The problem with Texas’ anti-porn law

Here’s a good explanation of the issue from Slate.

After a federal district court judge found that the law likely violated the First Amendment rights of the plaintiffs—led by the adult film trade association the Free Speech Coalition—the 5th Circuit reversed its decision and allowed the law to take effect.

Pornhub’s statement goes on to say that collecting identification under the law would, in fact, put the privacy of all users at risk. And the site is right: This is both a free-speech problem and a privacy problem. The state’s paternalistic fantasies of cutting off children from dangerous pornography and keeping their souls pure have led it to curb for everyone—including legal adults—the anonymous nature of watching legal pornography.

In theory, it makes sense to card porn users, as happens when one buys a dirty magazine. But online, going further than simply asking users to confirm, on the honor system, that they are of age gets into dicey territory, quickly. Even the best models for collecting government ID, such as through a secure third-party service that automatically deletes data upon verification, may still create a treasure trove of highly sensitive data that can be easily exploited against the user. Collecting that data creates an instant risk, even with the best information security practices. And what might someone pay a blackmailer threatening to reveal a user’s history of visiting kink or fetish sites—or of viewing LGBTQ+ porn, when they themselves haven’t come out?

Data breaches affect all corners of the internet, and any dataset connecting individuals with their porn-watching habits would be sweet stuff for blackmail-happy hackers. Pornhub’s stance is that if age verification must happen, it should occur at the device level, not on the web, as Texas currently mandates. In theory, one’s Mac or iPhone, say, would be able to allow or deny access to 18-plus sites; you’d put in your ID upon setting up the device, rather than having that ID information bouncing around the web. Kind of like a blanket parental control, but mandated by the government.

Texas isn’t the only state to nuzzle up between its citizens and their porn supply—in fact, it’s the seventh. Pornhub’s parent company, the Canadian firm Aylo, has already restricted access to its network of popular sites in Arkansas, Mississippi, Montana, North Carolina, Utah, and Virginia. There’s also one state that Pornhub hasn’t withdrawn from over its age-verification law: Louisiana, which developed a proprietary digital driver’s license that Pornhub thinks is better than the more “haphazard” mandates to verify ID from other states like Texas. “This system isn’t perfect,” as Reason’s Elizabeth Nolan Brown writes, “but it is less invasive than the alternative—closer to a convenience store clerk glancing at someone’s ID than to creating a gigantic porn viewer database linked to real identities.”

Meanwhile, a number of other states have passed kinda-similar-but-kinda-different age-verification laws for social media users as part of a patchwork of efforts to protect minors from the clutches of Instagram and TikTok and the like. Some of these social media laws have been blocked or struck down on free-speech grounds.

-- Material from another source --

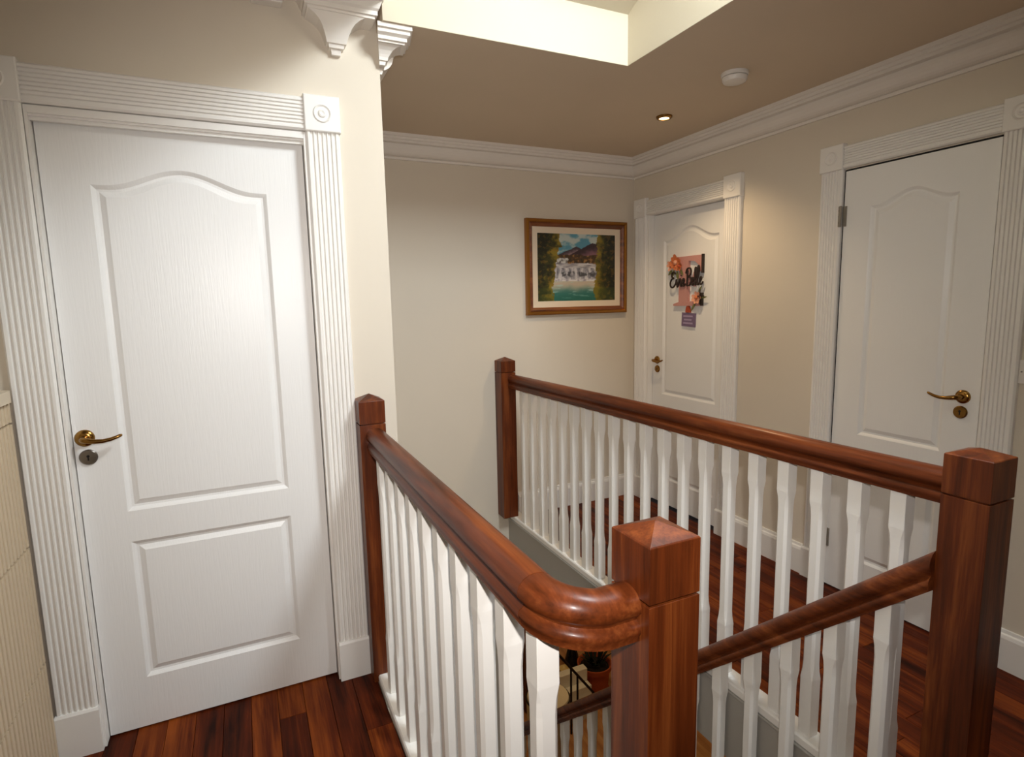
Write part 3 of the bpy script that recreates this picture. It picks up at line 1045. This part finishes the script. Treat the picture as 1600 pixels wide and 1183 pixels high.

Digital driver’s licenses and device-level verification could be steps in the right direction if they can verify identity without risking the privacy of adult users. But the end result of both kinds of age-verification laws is the same: The government wants to get into the business of policing the internet, carding adults, in their homes, for the simple privilege of doomscrolling or watching porn, and taking the complicated question of how to manage internet access out of the hands of parents. A lot of people squirm at that.

The bigger problem, according to Jason Kelley of the digital rights group Electronic Frontier Foundation, is that age-verification laws not only create risk for the user’s privacy but also gate off content that should be perfectly legal for people to see—and legal for them to see anonymously.

“Anonymity and the ability to both speak and receive information without identifying yourself has always been a strong and important part of our rights,” Kelley told me. “It’s not just that there’s a danger in sharing your information, but it’s also the case that anonymous speech is regularly seen over the course of our history as an important right.”

Porn has always been at the forefront of First Amendment fights, and this is just the latest example, Kelley said: “If you lose that protection for that otherwise entirely constitutional speech, you set up precedent where you could lose it elsewhere.”

See here for some background. I drafted this a little while ago, and since then SCOTUS has allowed the law to stay in place pending appeals. One way to read this story is that Texas could have passed a less onerous law that would pass muster. Not surprisingly – I mean, Angela Paxton was the bill author – Texas went for maximum effect and intrusion. But if this law is ultimately struck down, the Lege could learn from this and make another run at it that could succeed. In the meantime, we’re going to have to live with it.